>>>>
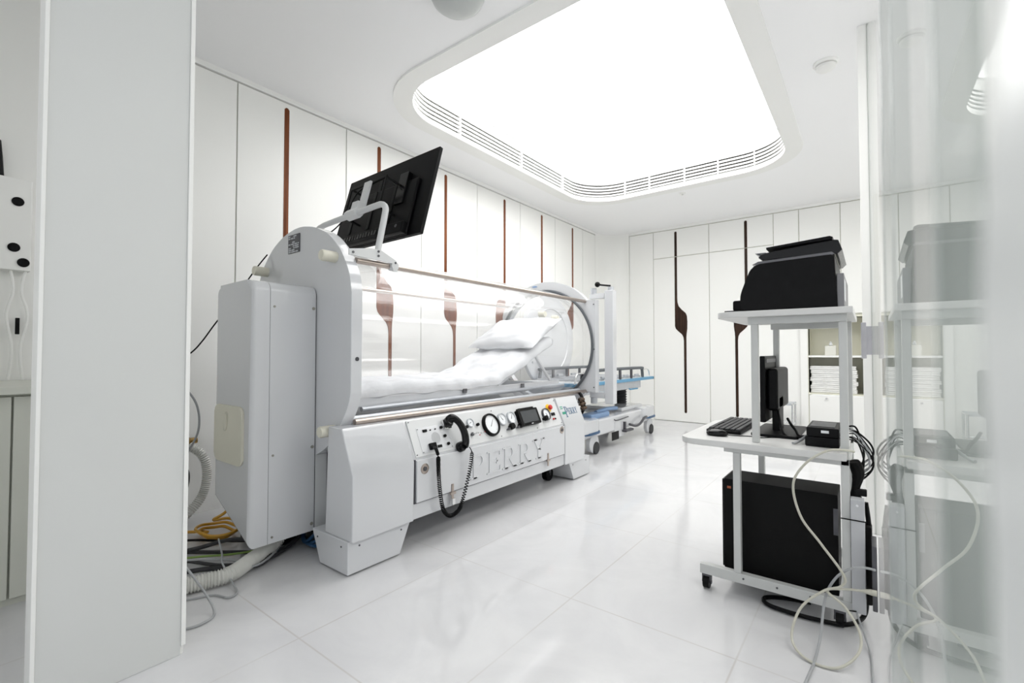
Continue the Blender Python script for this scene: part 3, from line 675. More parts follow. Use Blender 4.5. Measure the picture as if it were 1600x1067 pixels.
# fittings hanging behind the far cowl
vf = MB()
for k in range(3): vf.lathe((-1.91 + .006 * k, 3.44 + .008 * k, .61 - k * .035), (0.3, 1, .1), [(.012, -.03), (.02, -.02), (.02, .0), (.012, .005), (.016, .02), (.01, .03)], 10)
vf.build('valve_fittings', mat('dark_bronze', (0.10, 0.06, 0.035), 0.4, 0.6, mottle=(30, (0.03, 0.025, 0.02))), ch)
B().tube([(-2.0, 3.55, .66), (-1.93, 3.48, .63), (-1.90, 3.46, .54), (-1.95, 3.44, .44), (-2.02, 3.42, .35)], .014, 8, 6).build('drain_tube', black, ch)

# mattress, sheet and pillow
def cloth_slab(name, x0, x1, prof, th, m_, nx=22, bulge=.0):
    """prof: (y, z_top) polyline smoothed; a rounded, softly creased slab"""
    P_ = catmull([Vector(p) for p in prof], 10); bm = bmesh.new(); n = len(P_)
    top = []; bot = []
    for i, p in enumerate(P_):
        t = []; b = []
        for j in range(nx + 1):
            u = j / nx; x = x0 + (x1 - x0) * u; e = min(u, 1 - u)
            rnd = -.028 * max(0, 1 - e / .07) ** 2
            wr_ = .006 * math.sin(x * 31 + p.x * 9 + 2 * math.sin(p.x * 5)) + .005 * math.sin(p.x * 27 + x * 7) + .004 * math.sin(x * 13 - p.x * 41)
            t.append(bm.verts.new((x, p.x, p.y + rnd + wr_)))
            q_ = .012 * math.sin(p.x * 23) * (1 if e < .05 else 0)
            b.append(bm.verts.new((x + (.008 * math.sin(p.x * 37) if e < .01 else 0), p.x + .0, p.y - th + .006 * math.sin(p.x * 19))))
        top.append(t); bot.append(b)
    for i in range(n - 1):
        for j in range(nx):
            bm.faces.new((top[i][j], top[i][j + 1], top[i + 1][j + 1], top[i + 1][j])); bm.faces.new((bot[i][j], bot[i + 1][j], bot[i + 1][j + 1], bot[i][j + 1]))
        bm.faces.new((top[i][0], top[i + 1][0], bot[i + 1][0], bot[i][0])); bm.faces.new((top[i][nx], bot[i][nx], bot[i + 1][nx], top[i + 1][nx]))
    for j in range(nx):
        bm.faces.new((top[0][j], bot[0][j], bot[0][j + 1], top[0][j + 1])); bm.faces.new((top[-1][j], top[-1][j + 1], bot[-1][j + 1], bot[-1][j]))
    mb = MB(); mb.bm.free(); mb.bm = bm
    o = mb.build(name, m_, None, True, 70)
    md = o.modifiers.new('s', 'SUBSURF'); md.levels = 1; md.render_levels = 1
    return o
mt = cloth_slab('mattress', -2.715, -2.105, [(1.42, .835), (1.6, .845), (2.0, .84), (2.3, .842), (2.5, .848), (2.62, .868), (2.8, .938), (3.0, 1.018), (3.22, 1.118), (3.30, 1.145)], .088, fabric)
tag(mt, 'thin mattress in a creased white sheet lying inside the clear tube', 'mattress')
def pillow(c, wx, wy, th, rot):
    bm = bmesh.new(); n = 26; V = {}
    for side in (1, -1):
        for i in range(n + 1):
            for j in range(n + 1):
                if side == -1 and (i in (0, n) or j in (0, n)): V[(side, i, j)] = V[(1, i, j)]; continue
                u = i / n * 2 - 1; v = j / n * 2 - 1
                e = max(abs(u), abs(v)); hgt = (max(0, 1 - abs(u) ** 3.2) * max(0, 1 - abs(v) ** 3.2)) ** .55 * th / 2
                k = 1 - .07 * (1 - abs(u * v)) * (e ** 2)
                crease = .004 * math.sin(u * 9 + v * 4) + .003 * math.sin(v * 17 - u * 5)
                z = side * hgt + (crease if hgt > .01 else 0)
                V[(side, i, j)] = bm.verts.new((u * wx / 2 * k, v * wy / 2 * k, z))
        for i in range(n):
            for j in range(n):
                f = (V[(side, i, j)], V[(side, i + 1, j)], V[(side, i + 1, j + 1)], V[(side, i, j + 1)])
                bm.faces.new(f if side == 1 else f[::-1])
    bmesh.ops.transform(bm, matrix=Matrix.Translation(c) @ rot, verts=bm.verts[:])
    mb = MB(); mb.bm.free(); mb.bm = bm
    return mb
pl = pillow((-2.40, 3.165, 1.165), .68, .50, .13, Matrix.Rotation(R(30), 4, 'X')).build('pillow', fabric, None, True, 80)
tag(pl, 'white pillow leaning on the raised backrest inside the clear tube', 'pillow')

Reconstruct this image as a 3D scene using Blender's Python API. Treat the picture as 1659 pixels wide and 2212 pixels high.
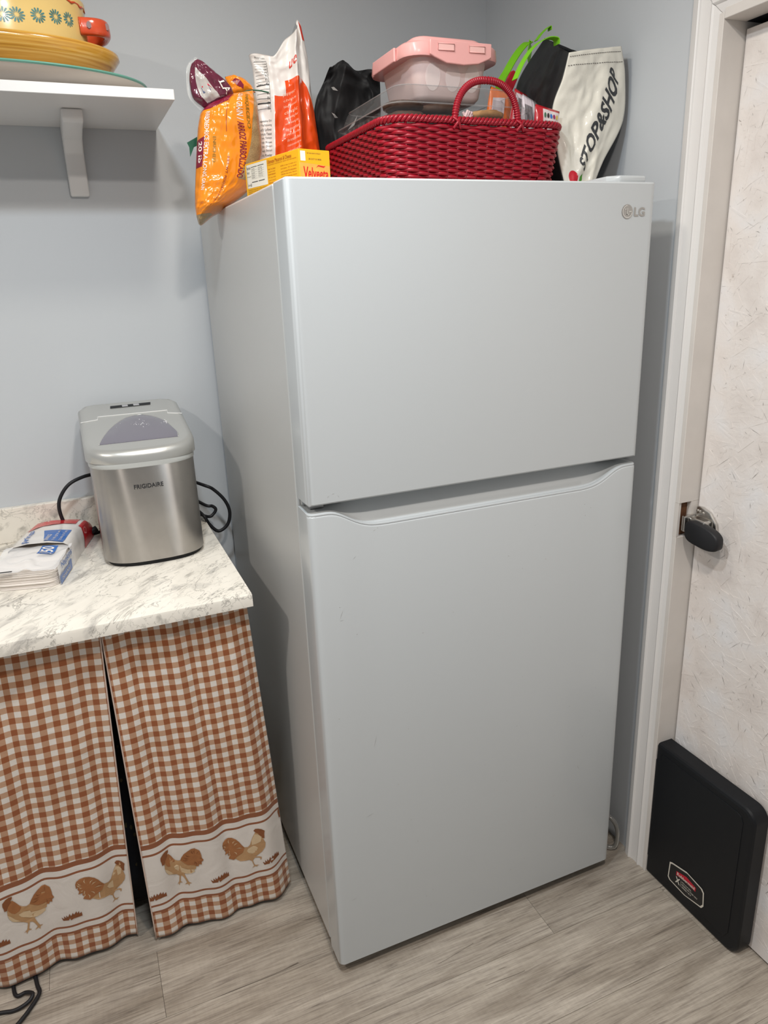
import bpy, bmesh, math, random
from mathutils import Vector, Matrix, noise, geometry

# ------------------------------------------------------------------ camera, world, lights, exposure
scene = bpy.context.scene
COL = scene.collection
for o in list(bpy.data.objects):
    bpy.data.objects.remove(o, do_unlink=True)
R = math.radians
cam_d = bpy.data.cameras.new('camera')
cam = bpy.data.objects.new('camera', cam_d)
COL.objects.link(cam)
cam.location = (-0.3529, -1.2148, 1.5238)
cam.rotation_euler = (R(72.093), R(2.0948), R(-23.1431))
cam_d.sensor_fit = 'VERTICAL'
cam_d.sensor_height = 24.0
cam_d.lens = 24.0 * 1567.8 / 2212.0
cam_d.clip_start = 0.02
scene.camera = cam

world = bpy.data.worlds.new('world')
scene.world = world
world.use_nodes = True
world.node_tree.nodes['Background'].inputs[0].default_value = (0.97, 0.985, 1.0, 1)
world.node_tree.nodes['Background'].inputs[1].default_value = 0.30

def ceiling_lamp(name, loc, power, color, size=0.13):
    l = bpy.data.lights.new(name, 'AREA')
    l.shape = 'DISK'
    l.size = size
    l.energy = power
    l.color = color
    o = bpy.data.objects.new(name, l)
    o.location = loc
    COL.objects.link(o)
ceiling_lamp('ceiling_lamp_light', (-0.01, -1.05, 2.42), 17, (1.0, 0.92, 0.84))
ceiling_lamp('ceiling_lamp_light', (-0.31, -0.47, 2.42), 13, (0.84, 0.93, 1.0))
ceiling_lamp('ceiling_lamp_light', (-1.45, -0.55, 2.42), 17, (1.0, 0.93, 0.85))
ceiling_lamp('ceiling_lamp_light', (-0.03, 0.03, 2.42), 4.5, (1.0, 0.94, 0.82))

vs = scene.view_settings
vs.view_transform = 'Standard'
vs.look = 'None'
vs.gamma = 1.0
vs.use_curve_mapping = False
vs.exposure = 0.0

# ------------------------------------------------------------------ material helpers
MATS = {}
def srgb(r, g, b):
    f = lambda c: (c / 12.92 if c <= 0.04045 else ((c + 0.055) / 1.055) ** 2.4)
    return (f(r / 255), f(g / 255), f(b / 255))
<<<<
Repeat only the lines between the start of the data and the line with "6).build('drain_tube', black, ch)", including those two lines, and skip the pictures.

Continue the Blender Python script for this scene: part 3, from line 675. More parts follow. Use Blender 4.5. Measure the picture as if it were 1600x1067 pixels.
# fittings hanging behind the far cowl
vf = MB()
for k in range(3): vf.lathe((-1.91 + .006 * k, 3.44 + .008 * k, .61 - k * .035), (0.3, 1, .1), [(.012, -.03), (.02, -.02), (.02, .0), (.012, .005), (.016, .02), (.01, .03)], 10)
vf.build('valve_fittings', mat('dark_bronze', (0.10, 0.06, 0.035), 0.4, 0.6, mottle=(30, (0.03, 0.025, 0.02))), ch)
B().tube([(-2.0, 3.55, .66), (-1.93, 3.48, .63), (-1.90, 3.46, .54), (-1.95, 3.44, .44), (-2.02, 3.42, .35)], .014, 8, 6).build('drain_tube', black, ch)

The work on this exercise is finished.